↓↓↓

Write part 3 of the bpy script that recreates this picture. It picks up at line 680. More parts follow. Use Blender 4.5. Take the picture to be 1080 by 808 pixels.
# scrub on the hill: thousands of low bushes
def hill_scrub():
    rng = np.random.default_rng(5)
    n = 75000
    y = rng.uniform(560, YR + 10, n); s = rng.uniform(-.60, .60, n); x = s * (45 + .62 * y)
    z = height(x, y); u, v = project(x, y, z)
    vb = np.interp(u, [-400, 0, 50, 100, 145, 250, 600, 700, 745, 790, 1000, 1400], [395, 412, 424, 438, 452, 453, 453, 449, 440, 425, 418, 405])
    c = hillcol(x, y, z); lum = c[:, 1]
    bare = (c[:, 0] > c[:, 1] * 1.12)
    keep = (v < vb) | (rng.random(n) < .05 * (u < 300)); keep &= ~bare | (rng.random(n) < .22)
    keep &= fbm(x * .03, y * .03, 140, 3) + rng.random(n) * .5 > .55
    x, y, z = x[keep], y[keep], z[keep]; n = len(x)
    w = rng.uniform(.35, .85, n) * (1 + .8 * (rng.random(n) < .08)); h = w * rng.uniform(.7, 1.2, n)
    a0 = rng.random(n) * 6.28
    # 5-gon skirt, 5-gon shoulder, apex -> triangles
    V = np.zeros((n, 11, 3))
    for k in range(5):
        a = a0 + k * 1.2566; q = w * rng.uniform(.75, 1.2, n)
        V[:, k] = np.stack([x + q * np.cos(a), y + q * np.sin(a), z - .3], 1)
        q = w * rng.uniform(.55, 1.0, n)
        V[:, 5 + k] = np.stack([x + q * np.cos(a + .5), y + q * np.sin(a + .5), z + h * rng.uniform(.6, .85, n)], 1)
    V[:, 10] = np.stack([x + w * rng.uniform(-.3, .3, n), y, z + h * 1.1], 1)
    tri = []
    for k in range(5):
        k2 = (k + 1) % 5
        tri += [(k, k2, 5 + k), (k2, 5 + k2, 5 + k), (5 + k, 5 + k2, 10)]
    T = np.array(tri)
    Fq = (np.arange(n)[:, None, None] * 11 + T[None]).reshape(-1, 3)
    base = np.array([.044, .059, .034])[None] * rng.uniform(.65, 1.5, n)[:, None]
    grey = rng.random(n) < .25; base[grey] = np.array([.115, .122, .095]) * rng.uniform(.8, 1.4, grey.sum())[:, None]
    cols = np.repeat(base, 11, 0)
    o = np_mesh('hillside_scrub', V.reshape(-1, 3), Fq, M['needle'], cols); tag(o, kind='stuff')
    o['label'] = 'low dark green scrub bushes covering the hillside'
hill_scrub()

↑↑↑

#### AIM
Set down every line of the listing above again, exactly as given.

#### TASK RESPONSE
Write part 3 of the bpy script that recreates this picture. It picks up at line 680. More parts follow. Use Blender 4.5. Take the picture to be 1080 by 808 pixels.
# scrub on the hill: thousands of low bushes
def hill_scrub():
    rng = np.random.default_rng(5)
    n = 75000
    y = rng.uniform(560, YR + 10, n); s = rng.uniform(-.60, .60, n); x = s * (45 + .62 * y)
    z = height(x, y); u, v = project(x, y, z)
    vb = np.interp(u, [-400, 0, 50, 100, 145, 250, 600, 700, 745, 790, 1000, 1400], [395, 412, 424, 438, 452, 453, 453, 449, 440, 425, 418, 405])
    c = hillcol(x, y, z); lum = c[:, 1]
    bare = (c[:, 0] > c[:, 1] * 1.12)
    keep = (v < vb) | (rng.random(n) < .05 * (u < 300)); keep &= ~bare | (rng.random(n) < .22)
    keep &= fbm(x * .03, y * .03, 140, 3) + rng.random(n) * .5 > .55
    x, y, z = x[keep], y[keep], z[keep]; n = len(x)
    w = rng.uniform(.35, .85, n) * (1 + .8 * (rng.random(n) < .08)); h = w * rng.uniform(.7, 1.2, n)
    a0 = rng.random(n) * 6.28
    # 5-gon skirt, 5-gon shoulder, apex -> triangles
    V = np.zeros((n, 11, 3))
    for k in range(5):
        a = a0 + k * 1.2566; q = w * rng.uniform(.75, 1.2, n)
        V[:, k] = np.stack([x + q * np.cos(a), y + q * np.sin(a), z - .3], 1)
        q = w * rng.uniform(.55, 1.0, n)
        V[:, 5 + k] = np.stack([x + q * np.cos(a + .5), y + q * np.sin(a + .5), z + h * rng.uniform(.6, .85, n)], 1)
    V[:, 10] = np.stack([x + w * rng.uniform(-.3, .3, n), y, z + h * 1.1], 1)
    tri = []
    for k in range(5):
        k2 = (k + 1) % 5
        tri += [(k, k2, 5 + k), (k2, 5 + k2, 5 + k), (5 + k, 5 + k2, 10)]
    T = np.array(tri)
    Fq = (np.arange(n)[:, None, None] * 11 + T[None]).reshape(-1, 3)
    base = np.array([.044, .059, .034])[None] * rng.uniform(.65, 1.5, n)[:, None]
    grey = rng.random(n) < .25; base[grey] = np.array([.115, .122, .095]) * rng.uniform(.8, 1.4, grey.sum())[:, None]
    cols = np.repeat(base, 11, 0)
    o = np_mesh('hillside_scrub', V.reshape(-1, 3), Fq, M['needle'], cols); tag(o, kind='stuff')
    o['label'] = 'low dark green scrub bushes covering the hillside'
hill_scrub()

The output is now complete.